第114回国会(常会)
答弁書第一八号
内閣参質一一四第一八号 平成元年六月十三日 内閣総理大臣 宇野 宗佑
参議院議員下田京子君外一名提出米・食管制度に関する質問に対し、別紙答弁書を送付する。 参議院議員下田京子君外一名提出米・食管制度に関する質問に対する答弁書 平成元年五月の農政審議会企画部会第一小委員会報告(以下単に「報告」という。)は、今後の米政策及び米管理の方向について、昭和六十二年二月以降二年余にわたる検討の上、各界の有識者の衆知を集めて取りまとめられたものであり、政府としては、今後、食糧管理制度の基本的役割を踏まえ、報告の方向に沿って、その内容について十分検討の上、条件整備を図りつつ逐次具体的施策を展開していく考えである。 一の(一)について 報告においては、政府米の数量は、年間及び全国を通じた米の安定供給を確保するとの観点に立って、当面、主食用米の流通量の四割程度を目途とするとされている。
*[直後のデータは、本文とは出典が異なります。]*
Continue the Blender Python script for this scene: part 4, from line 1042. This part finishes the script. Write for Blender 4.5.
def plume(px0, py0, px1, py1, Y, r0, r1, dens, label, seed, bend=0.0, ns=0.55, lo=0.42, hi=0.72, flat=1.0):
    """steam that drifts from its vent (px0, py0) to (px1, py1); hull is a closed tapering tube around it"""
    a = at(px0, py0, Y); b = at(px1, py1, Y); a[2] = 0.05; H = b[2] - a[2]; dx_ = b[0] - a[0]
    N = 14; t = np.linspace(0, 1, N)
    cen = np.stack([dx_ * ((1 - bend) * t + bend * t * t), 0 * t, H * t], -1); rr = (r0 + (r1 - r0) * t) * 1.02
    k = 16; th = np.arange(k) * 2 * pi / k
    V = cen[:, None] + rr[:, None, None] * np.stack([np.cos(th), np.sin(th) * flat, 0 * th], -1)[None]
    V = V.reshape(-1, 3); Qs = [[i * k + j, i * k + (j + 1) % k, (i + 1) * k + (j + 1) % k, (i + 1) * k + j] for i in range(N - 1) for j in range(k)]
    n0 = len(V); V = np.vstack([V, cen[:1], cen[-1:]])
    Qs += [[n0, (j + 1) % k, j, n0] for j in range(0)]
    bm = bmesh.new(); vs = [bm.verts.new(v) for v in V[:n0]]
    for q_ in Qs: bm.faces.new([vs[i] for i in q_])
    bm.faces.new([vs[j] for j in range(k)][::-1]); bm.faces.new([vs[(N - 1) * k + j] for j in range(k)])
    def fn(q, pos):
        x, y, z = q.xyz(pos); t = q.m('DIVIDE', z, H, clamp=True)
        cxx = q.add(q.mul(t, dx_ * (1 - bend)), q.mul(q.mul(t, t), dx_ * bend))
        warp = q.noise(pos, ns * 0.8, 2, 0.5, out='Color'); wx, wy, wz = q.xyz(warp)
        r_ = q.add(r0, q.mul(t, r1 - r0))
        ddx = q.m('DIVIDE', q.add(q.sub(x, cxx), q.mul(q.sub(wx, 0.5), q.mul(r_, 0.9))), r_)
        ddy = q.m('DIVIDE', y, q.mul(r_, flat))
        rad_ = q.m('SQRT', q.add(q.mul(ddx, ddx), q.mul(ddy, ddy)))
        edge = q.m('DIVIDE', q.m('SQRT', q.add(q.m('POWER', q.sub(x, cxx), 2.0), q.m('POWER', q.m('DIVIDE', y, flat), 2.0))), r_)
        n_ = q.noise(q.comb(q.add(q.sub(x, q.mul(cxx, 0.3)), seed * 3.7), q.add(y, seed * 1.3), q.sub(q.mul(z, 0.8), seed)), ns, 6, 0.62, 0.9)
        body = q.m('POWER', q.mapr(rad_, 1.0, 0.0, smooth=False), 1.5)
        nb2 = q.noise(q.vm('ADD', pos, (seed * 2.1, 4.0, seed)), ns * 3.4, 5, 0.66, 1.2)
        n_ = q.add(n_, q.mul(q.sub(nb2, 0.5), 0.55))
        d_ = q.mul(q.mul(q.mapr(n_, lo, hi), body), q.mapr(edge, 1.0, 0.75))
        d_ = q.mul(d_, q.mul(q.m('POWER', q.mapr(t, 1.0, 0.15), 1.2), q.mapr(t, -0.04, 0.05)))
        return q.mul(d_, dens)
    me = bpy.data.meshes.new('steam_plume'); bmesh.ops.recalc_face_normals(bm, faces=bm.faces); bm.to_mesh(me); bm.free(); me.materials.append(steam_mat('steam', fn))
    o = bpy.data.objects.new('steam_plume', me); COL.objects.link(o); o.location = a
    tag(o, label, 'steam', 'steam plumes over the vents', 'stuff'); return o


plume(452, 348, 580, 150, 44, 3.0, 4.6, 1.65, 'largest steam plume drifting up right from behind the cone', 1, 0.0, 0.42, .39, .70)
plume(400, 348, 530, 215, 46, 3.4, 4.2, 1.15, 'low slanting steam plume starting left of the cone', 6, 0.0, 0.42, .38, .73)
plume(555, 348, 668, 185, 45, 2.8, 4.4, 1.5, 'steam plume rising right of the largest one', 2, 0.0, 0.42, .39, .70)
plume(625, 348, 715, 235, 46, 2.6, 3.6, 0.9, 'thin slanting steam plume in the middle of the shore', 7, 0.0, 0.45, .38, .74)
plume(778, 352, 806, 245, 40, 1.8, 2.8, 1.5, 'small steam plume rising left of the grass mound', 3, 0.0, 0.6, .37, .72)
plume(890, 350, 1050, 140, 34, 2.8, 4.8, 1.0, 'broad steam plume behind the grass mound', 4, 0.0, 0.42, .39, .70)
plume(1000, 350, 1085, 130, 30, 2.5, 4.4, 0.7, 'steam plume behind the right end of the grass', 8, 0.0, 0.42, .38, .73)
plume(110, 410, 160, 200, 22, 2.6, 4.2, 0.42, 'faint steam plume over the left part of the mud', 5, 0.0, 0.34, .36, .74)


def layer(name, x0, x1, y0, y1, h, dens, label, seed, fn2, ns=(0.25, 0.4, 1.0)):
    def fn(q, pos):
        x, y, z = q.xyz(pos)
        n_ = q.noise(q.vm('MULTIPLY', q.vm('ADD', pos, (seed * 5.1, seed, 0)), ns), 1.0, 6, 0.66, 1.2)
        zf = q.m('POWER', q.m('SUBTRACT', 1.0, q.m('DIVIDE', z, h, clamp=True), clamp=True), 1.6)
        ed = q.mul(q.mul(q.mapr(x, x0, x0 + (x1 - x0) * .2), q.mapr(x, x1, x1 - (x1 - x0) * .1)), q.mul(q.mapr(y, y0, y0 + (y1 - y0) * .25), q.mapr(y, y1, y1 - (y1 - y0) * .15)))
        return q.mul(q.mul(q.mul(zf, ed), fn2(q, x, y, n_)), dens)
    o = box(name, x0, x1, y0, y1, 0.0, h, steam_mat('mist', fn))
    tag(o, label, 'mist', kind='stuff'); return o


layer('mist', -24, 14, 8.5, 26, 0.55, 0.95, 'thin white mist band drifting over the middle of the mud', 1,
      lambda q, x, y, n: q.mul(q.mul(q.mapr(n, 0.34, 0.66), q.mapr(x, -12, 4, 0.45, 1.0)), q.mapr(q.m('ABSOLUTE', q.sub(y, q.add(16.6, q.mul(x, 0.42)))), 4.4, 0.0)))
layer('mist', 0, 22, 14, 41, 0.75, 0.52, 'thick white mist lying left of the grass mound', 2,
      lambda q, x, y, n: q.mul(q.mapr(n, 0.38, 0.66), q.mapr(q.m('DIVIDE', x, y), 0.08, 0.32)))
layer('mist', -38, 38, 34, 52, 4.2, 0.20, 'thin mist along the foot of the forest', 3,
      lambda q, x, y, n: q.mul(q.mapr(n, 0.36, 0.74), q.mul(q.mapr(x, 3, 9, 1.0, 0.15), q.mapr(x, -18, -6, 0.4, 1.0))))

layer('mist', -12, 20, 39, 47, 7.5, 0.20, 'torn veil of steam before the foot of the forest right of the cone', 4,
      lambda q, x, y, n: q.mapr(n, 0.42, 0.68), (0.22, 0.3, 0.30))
一の(二)について 報告においては、政府は、米全体の需給計画を策定し、米の安定供給を確保するために必要な数量を直接買い入れ、保有し、売り渡すとともに、民間流通する米についても最小限の流通規制を行いつつ計画的販売と在庫形成を誘導する等適切な関与を行い、また、生産調整の推進のために必要な措置を講ずることとされており、このような措置により、政府が、米全体の需給及び価格の安定に責任を果たすことができるものと考えている。 一の(三)について 報告においては、民間流通する米について計画的販売と在庫形成を誘導し、周年安定的な供給を確保するとの観点から、民間流通助成の在り方について検討を行うこととされている。
二の(一)及び(二)について 現在の自主流通米の価格形成は、需給動向に弾力的に対応するという民間流通本来の良さを十分発揮していないため、生産及び流通の面で需要の動向への対応が不十分であり、また、このことが不正規流通の発生の一因ともなっていると考えられる。
二の(三)について 報告においては、中山間地域等については、生産者の工夫による付加価値の高い特徴のある米作りへの取組を進めるほか、地域の活性化、国土保全等の幅広い観点から必要な施策を検討していくことが必要であるとされている。
二の(四)について 報告において、米の政府買入価格については、構造政策の推進にも配慮しつつ、生産性の高い稲作の担い手層に焦点を置き、稲作の生産性の向上とコスト低減を価格に的確に反映したものとすることとされており、今後、報告の趣旨を踏まえ、稲作の一層の生産性の向上を図り、農業経営の安定を確保しつつ、国民の理解と納得の得られる価格で米の安定的供給を図っていくことが重要であると考えている。 二の(五)について 平成元年産米の生産者米価については、いまだ何も決定していないが、食糧管理法(昭和十七年法律第四十号)に基づき、適正に決定する考えである。 三について 土地改良事業については、従来から、公共性の程度等を勘案し、高率の国の費用負担を行っているところである。さらに、平成元年度予算においては基幹的な農業用用排水施設を整備する国営土地改良事業の創設等を行い、農家負担の軽減を図ることとしているところである。
四の(一)、(二)及び(四)について 米の貿易問題については、二国間協議ではなく、ウルグァイ・ラウンドにおいて各国が抱える困難な農業問題や制度について議論を行う段階において討議することが適切であると考えている。
四の(三)について 昭和六十三年十一月、米国大統領選挙の結果を踏まえ、松永駐米大使が事務打合せのため一時帰国し、竹下総理大臣、佐藤農林水産大臣他に米国情勢を報告したことは事実である。その際、日本の米の輸入制度に対する米国内の見方について、一般的な説明が行われた。